▶ [Written request]:
Below is a listing to transcribe in full and exactly; keep the pictures out.

▶ [Extracted entries]:
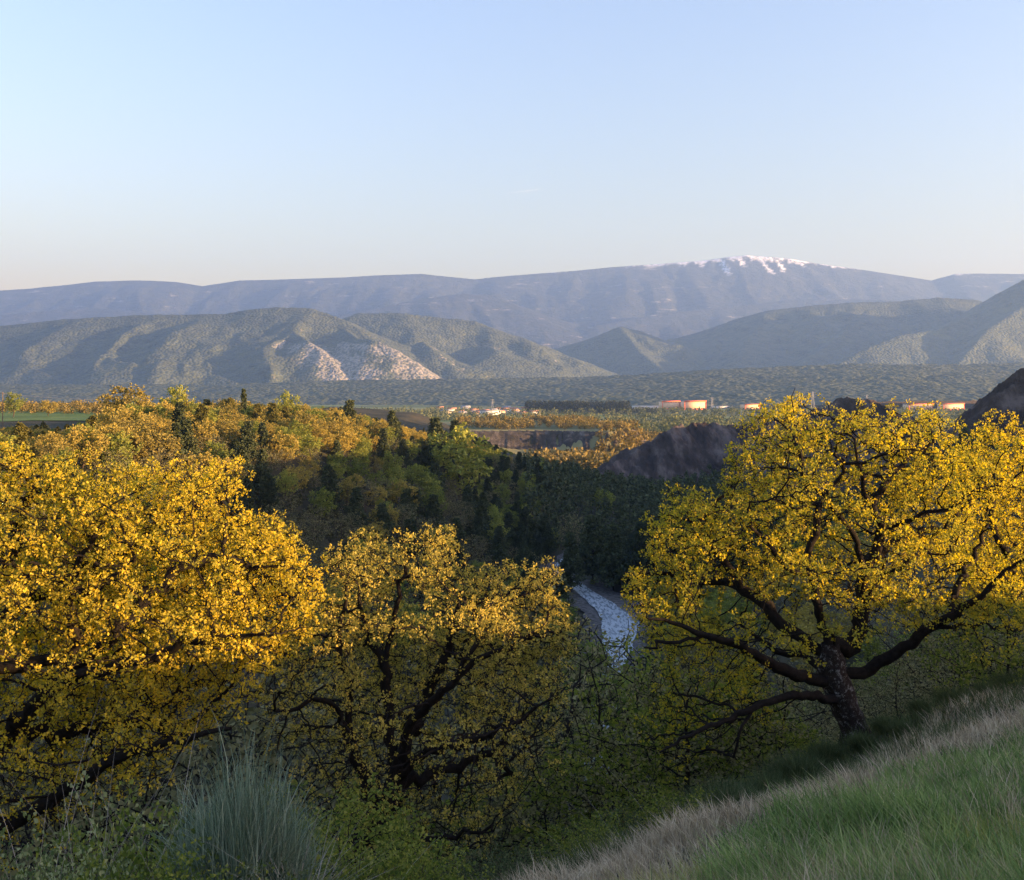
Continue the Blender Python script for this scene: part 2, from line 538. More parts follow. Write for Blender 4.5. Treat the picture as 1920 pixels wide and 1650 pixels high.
HB = [(PL((1000, 690, 8000), (1030, 660), (1060, 648), (1090, 640), (1130, 626), (1165, 612), (1200, 621), (1240, 641), (1300, 626, 8300), (1380, 598), (1440, 582), (1520, 573), (1600, 567), (1680, 565), (1760, 558), (1830, 562), (1900, 590)), .40),
      (PL((1440, 590, 8200), (1400, 640, 7400), (1380, 680, 6800)), .4),
      (PL((1640, 575, 8200), (1560, 640, 7300), (1480, 700, 6400)), .42),
      (PL((1165, 615, 7900), (1200, 660, 7200), (1250, 700, 6500)), .4),
      (PL((1780, 608, 7400), (1840, 580, 7200), (1880, 549), (1920, 524), (1990, 505), (2200, 490), (2700, 520)), .62),
      (PL((1840, 582, 7200), (1760, 618, 6700), (1690, 628, 6500), (1620, 655, 6200), (1540, 700, 5900)), .45),
      (PL((1940, 560, 7000), (1850, 620, 6400), (1780, 700, 5800)), .5)]


def hills_fn(x, y):
    wx = x + 170 * fbm(x / 900, y / 900, 101, 4); wy = y + 260 * fbm(x / 800, y / 1100, 102, 4)
    # crest lines keep their traced place: the warp fades on the crest itself
    h = np.full(x.shape, -66.0)
    rough = np.zeros(x.shape)
    for pts, g_ in HA + HB:
        d = seg_field(x, y, [(a, b_, 0) for a, b_, c_ in pts], 1.0)
        k = np.clip(-d / 500, 0, 1)
        hh = seg_field(x + (wx - x) * k, y + (wy - y) * k, pts, g_)
        spur = (ridged(x / 520 + .4 * fbm(x / 700, y / 700, 4, 2), y / 1500, 111, 4, .5) - .62)
        hh = hh + spur * 125 * k + 14 * k * fbm(x / 90, y / 90, 113, 3)
        h = np.maximum(h, hh)
    p = seg_field(x, y, HP, .085) + 7 * fbm(x / 320, y / 420, 120, 3)
    h = np.maximum(h, p)
    top = 3.2 * vnoise(x / 14, y / 22, 130) + 2.5 * vnoise(x / 7, y / 30, 131)
    return np.where(h > -62, h + top + 3.0 * fbm(x / 45, y / 60, 131, 3), h)


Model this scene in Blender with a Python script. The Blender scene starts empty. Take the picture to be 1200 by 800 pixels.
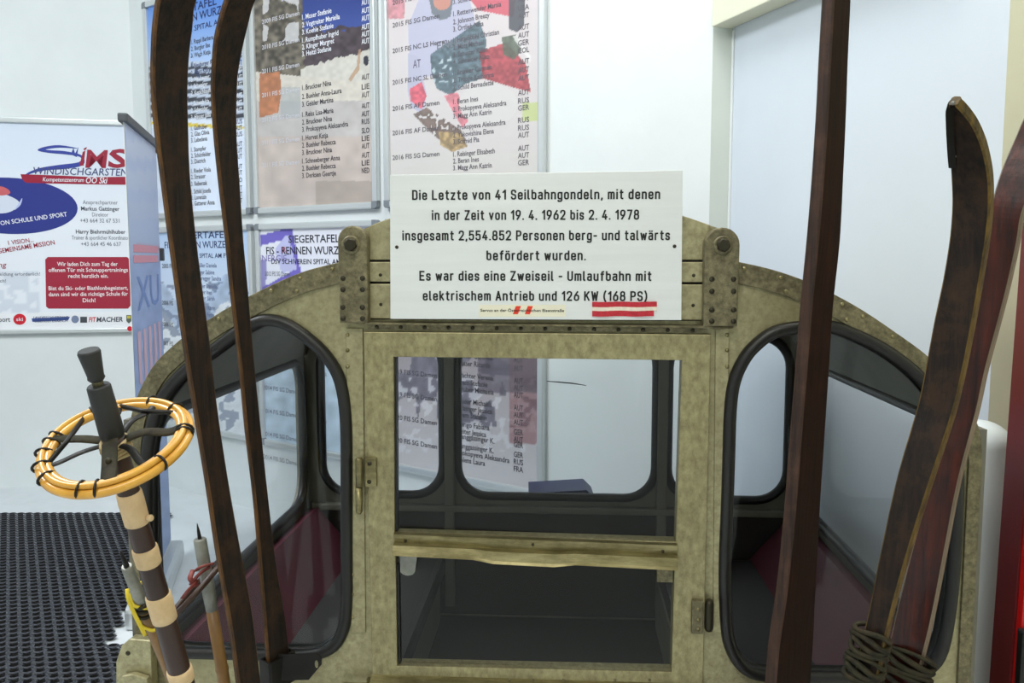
import bpy, bmesh, math, random
import numpy as np
from mathutils import Matrix, Vector

# ------------------------------------------------------------------ camera, world, lights
random.seed(7)
SC = bpy.context.scene
COL = SC.collection
F = 1020.0
PITCH = math.radians(5.5)
CAM = Vector((0, 0, 1.45))
cd = bpy.data.cameras.new('camera')
cd.sensor_width = 36
cd.lens = 36 * F / 1200
cd.clip_start = .02
cam = bpy.data.objects.new('camera', cd)
COL.objects.link(cam)
cam.location = CAM
cam.rotation_euler = (math.pi / 2 - PITCH, 0, 0)
SC.camera = cam
SC.view_settings.view_transform = 'Standard'
SC.view_settings.look = 'None'
SC.view_settings.exposure = -0.3
SC.view_settings.gamma = 1
SC.view_settings.use_curve_mapping = False

wd = bpy.data.worlds.new('world')
SC.world = wd
wd.use_nodes = True
wd.node_tree.nodes['Background'].inputs[0].default_value = (.8, .9, 1, 1)
wd.node_tree.nodes['Background'].inputs[1].default_value = .15


def area(name, loc, target, size, size_y, power, col):
    l = bpy.data.lights.new(name, 'AREA')
    l.shape = 'RECTANGLE'
    l.size, l.size_y = size, size_y
    l.energy = power
    l.color = col
    o = bpy.data.objects.new(name, l)
    COL.objects.link(o)
    o.location = loc
    d = Vector(target) - Vector(loc)
    o.rotation_euler = d.to_track_quat('-Z', 'Y').to_euler()
    return o


area('ceiling_lamp_front', (-.6, -1.0, 4.1), (-.4, .6, 0), 2.4, 1.2, 125, (1, .97, .88))
area('ceiling_lamp_left', (-2.5, 2.3, 4.1), (-2.4, 3.2, 0), 1.0, 1.8, 190, (.90, .95, 1))
area('ceiling_lamp_alcove', (.05, 2.25, 4.1), (.3, 2.6, 0), 1.0, .9, 50, (.95, .97, 1))
area('added_fill_right', (.75, 1.6, 4.1), (.95, 2.0, 0), 0.3, .5, 18, (1, .97, .84))  # added fill over the gap, brightens the dim wall panel beside the cabin
SC.cycles.max_bounces = 14
SC.cycles.diffuse_bounces = 8
SC.cycles.transparent_max_bounces = 24


# ------------------------------------------------------------------ pixel -> place helpers
def ray(px, py):
    s, c = math.sin(PITCH), math.cos(PITCH)
    a, b = (px - 600) / F, (400 - py) / F
    return Vector((a, c + b * s, -s + b * c))


def at_y(px, py, Y):
    d = ray(px, py)
    return CAM + d * (Y / d.y)


def at_z(px, py, z):
    d = ray(px, py)
    return CAM + d * ((z - CAM.z) / d.z)


class Frame:
    """a vertical plane in the room: u along it, v behind it, z up"""
    def __init__(s, x, y, yaw):
        s.o = Vector((x, y, 0))
        s.yaw = yaw
        s.u = Vector((math.cos(yaw), math.sin(yaw), 0))
        s.v = Vector((-math.sin(yaw), math.cos(yaw), 0))

    def hit(s, px, py, v=0.0):
        d = ray(px, py)
        p0 = s.o + s.v * v
        t = (p0 - CAM).dot(s.v) / d.dot(s.v)
        p = CAM + d * t
        return ((p - s.o).dot(s.u), p.z)

    def depth(s, px, py, v=0.0):
        u, z = s.hit(px, py, v)
        p = s.world(u, v, z) - CAM
        return p.y * math.cos(PITCH) - p.z * math.sin(PITCH)

    def world(s, u, v, z):
        return s.o + s.u * u + s.v * v + Vector((0, 0, z))

    def proj(s, u, v, z):
        p = s.world(u, v, z) - CAM
        sn, c = math.sin(PITCH), math.cos(PITCH)
        dep = p.y * c - p.z * sn
        return 600 + F * p.x / dep, 400 - F * (p.y * sn + p.z * c) / dep


# ------------------------------------------------------------------ materials
def lin(c):
    return tuple(((x / 255) / 12.92 if x / 255 <= .04045 else ((x / 255 + .055) / 1.055) ** 2.4) for x in c)


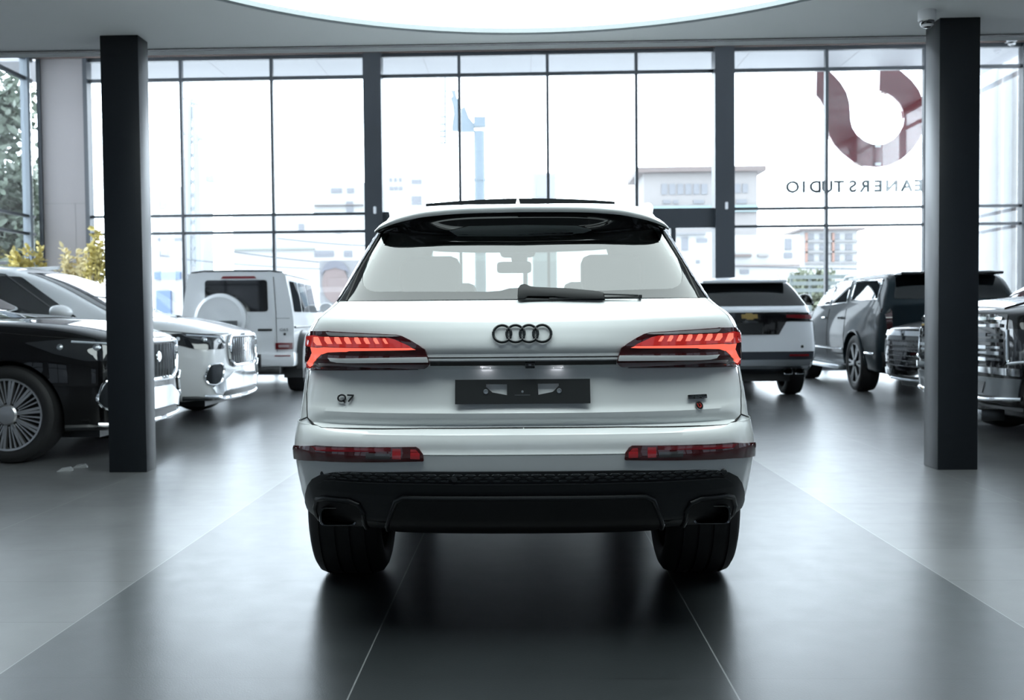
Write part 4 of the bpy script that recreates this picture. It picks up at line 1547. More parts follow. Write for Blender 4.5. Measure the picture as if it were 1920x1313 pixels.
    c.bead('side_rub_strip', [(0.9, -f + 0.1, 1.04), (0.9, f - 0.2, 1.04)], -90, BSATIN, 0.018, 0.004, both=True)
    c.mirror(0.98, f - 1.62, 1.36, WHITE2, (0.13, 0.08, 0.10))
    c.wheels(0.80, (fa, ra), 0.415, 0.28, 0.29, 'six', DALLOY)
    c.under(L, W, 0.42)
    return c


boxy('boxy white off-roader with a round spare wheel cover on its rear door', (-4.56, 15.35 + 2.22, 0), R(3.5))

# ------------------------------------------------------------------ white crossover seen from behind


def bowtie(parent, M, s=1.0):
    bm = bmesh.new()
    pts = [(-0.11, -0.030), (-0.045, -0.030), (-0.035, -0.045), (0.055, -0.045), (0.050, -0.030), (0.115, -0.030), (0.11, 0.030), (0.045, 0.030), (0.035, 0.045), (-0.055, 0.045), (-0.050, 0.030), (-0.115, 0.030)]
    prism(bm, [(x * s, y * s) for x, y in pts], lambda x, y: (x, y, 0.012), lambda x, y: (x, y, -0.004))
    bm.transform(M)
    return obj('bowtie_emblem', bm, GOLD, parent, smooth=False)


REARM = Matrix.Rotation(PI / 2, 4, 'X')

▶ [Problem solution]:
Continue the Blender Python script for this scene: part 2, from line 538. More parts follow. Write for Blender 4.5. Treat the picture as 1920 pixels wide and 1650 pixels high.
HB = [(PL((1000, 690, 8000), (1030, 660), (1060, 648), (1090, 640), (1130, 626), (1165, 612), (1200, 621), (1240, 641), (1300, 626, 8300), (1380, 598), (1440, 582), (1520, 573), (1600, 567), (1680, 565), (1760, 558), (1830, 562), (1900, 590)), .40),
      (PL((1440, 590, 8200), (1400, 640, 7400), (1380, 680, 6800)), .4),
      (PL((1640, 575, 8200), (1560, 640, 7300), (1480, 700, 6400)), .42),
      (PL((1165, 615, 7900), (1200, 660, 7200), (1250, 700, 6500)), .4),
      (PL((1780, 608, 7400), (1840, 580, 7200), (1880, 549), (1920, 524), (1990, 505), (2200, 490), (2700, 520)), .62),
      (PL((1840, 582, 7200), (1760, 618, 6700), (1690, 628, 6500), (1620, 655, 6200), (1540, 700, 5900)), .45),
      (PL((1940, 560, 7000), (1850, 620, 6400), (1780, 700, 5800)), .5)]


def hills_fn(x, y):
    wx = x + 170 * fbm(x / 900, y / 900, 101, 4); wy = y + 260 * fbm(x / 800, y / 1100, 102, 4)
    # crest lines keep their traced place: the warp fades on the crest itself
    h = np.full(x.shape, -66.0)
    rough = np.zeros(x.shape)
    for pts, g_ in HA + HB:
        d = seg_field(x, y, [(a, b_, 0) for a, b_, c_ in pts], 1.0)
        k = np.clip(-d / 500, 0, 1)
        hh = seg_field(x + (wx - x) * k, y + (wy - y) * k, pts, g_)
        spur = (ridged(x / 520 + .4 * fbm(x / 700, y / 700, 4, 2), y / 1500, 111, 4, .5) - .62)
        hh = hh + spur * 125 * k + 14 * k * fbm(x / 90, y / 90, 113, 3)
        h = np.maximum(h, hh)
    p = seg_field(x, y, HP, .085) + 7 * fbm(x / 320, y / 420, 120, 3)
    h = np.maximum(h, p)
    top = 3.2 * vnoise(x / 14, y / 22, 130) + 2.5 * vnoise(x / 7, y / 30, 131)
    return np.where(h > -62, h + top + 3.0 * fbm(x / 45, y / 60, 131, 3), h)


Model this scene in Blender with a Python script. The Blender scene starts empty. Take the picture to be 1200 by 800 pixels.
import bpy, bmesh, math, random
import numpy as np
from mathutils import Matrix, Vector

# ------------------------------------------------------------------ camera, world, lights
random.seed(7)
SC = bpy.context.scene
COL = SC.collection
F = 1020.0
PITCH = math.radians(5.5)
CAM = Vector((0, 0, 1.45))
cd = bpy.data.cameras.new('camera')
cd.sensor_width = 36
cd.lens = 36 * F / 1200
cd.clip_start = .02
cam = bpy.data.objects.new('camera', cd)
COL.objects.link(cam)
cam.location = CAM
cam.rotation_euler = (math.pi / 2 - PITCH, 0, 0)
SC.camera = cam
SC.view_settings.view_transform = 'Standard'
SC.view_settings.look = 'None'
SC.view_settings.exposure = -0.3
SC.view_settings.gamma = 1
SC.view_settings.use_curve_mapping = False

wd = bpy.data.worlds.new('world')
SC.world = wd
wd.use_nodes = True
wd.node_tree.nodes['Background'].inputs[0].default_value = (.8, .9, 1, 1)
wd.node_tree.nodes['Background'].inputs[1].default_value = .15


def area(name, loc, target, size, size_y, power, col):
    l = bpy.data.lights.new(name, 'AREA')
    l.shape = 'RECTANGLE'
    l.size, l.size_y = size, size_y
    l.energy = power
    l.color = col
    o = bpy.data.objects.new(name, l)
    COL.objects.link(o)
    o.location = loc
    d = Vector(target) - Vector(loc)
    o.rotation_euler = d.to_track_quat('-Z', 'Y').to_euler()
    return o


area('ceiling_lamp_front', (-.6, -1.0, 4.1), (-.4, .6, 0), 2.4, 1.2, 125, (1, .97, .88))
area('ceiling_lamp_left', (-2.5, 2.3, 4.1), (-2.4, 3.2, 0), 1.0, 1.8, 190, (.90, .95, 1))
area('ceiling_lamp_alcove', (.05, 2.25, 4.1), (.3, 2.6, 0), 1.0, .9, 50, (.95, .97, 1))
area('added_fill_right', (.75, 1.6, 4.1), (.95, 2.0, 0), 0.3, .5, 18, (1, .97, .84))  # added fill over the gap, brightens the dim wall panel beside the cabin
SC.cycles.max_bounces = 14
SC.cycles.diffuse_bounces = 8
SC.cycles.transparent_max_bounces = 24


# ------------------------------------------------------------------ pixel -> place helpers
def ray(px, py):
    s, c = math.sin(PITCH), math.cos(PITCH)
    a, b = (px - 600) / F, (400 - py) / F
    return Vector((a, c + b * s, -s + b * c))


def at_y(px, py, Y):
    d = ray(px, py)
    return CAM + d * (Y / d.y)


def at_z(px, py, z):
    d = ray(px, py)
    return CAM + d * ((z - CAM.z) / d.z)


class Frame:
    """a vertical plane in the room: u along it, v behind it, z up"""
    def __init__(s, x, y, yaw):
        s.o = Vector((x, y, 0))
        s.yaw = yaw
        s.u = Vector((math.cos(yaw), math.sin(yaw), 0))
        s.v = Vector((-math.sin(yaw), math.cos(yaw), 0))

    def hit(s, px, py, v=0.0):
        d = ray(px, py)
        p0 = s.o + s.v * v
        t = (p0 - CAM).dot(s.v) / d.dot(s.v)
        p = CAM + d * t
        return ((p - s.o).dot(s.u), p.z)

    def depth(s, px, py, v=0.0):
        u, z = s.hit(px, py, v)
        p = s.world(u, v, z) - CAM
        return p.y * math.cos(PITCH) - p.z * math.sin(PITCH)

    def world(s, u, v, z):
        return s.o + s.u * u + s.v * v + Vector((0, 0, z))

    def proj(s, u, v, z):
        p = s.world(u, v, z) - CAM
        sn, c = math.sin(PITCH), math.cos(PITCH)
        dep = p.y * c - p.z * sn
        return 600 + F * p.x / dep, 400 - F * (p.y * sn + p.z * c) / dep


# ------------------------------------------------------------------ materials
def lin(c):
    return tuple(((x / 255) / 12.92 if x / 255 <= .04045 else ((x / 255 + .055) / 1.055) ** 2.4) for x in c)


Write part 4 of the bpy script that recreates this picture. It picks up at line 1547. More parts follow. Write for Blender 4.5. Measure the picture as if it were 1920x1313 pixels.
    c.bead('side_rub_strip', [(0.9, -f + 0.1, 1.04), (0.9, f - 0.2, 1.04)], -90, BSATIN, 0.018, 0.004, both=True)
    c.mirror(0.98, f - 1.62, 1.36, WHITE2, (0.13, 0.08, 0.10))
    c.wheels(0.80, (fa, ra), 0.415, 0.28, 0.29, 'six', DALLOY)
    c.under(L, W, 0.42)
    return c


boxy('boxy white off-roader with a round spare wheel cover on its rear door', (-4.56, 15.35 + 2.22, 0), R(3.5))

# ------------------------------------------------------------------ white crossover seen from behind


def bowtie(parent, M, s=1.0):
    bm = bmesh.new()
    pts = [(-0.11, -0.030), (-0.045, -0.030), (-0.035, -0.045), (0.055, -0.045), (0.050, -0.030), (0.115, -0.030), (0.11, 0.030), (0.045, 0.030), (0.035, 0.045), (-0.055, 0.045), (-0.050, 0.030), (-0.115, 0.030)]
    prism(bm, [(x * s, y * s) for x, y in pts], lambda x, y: (x, y, 0.012), lambda x, y: (x, y, -0.004))
    bm.transform(M)
    return obj('bowtie_emblem', bm, GOLD, parent, smooth=False)


REARM = Matrix.Rotation(PI / 2, 4, 'X')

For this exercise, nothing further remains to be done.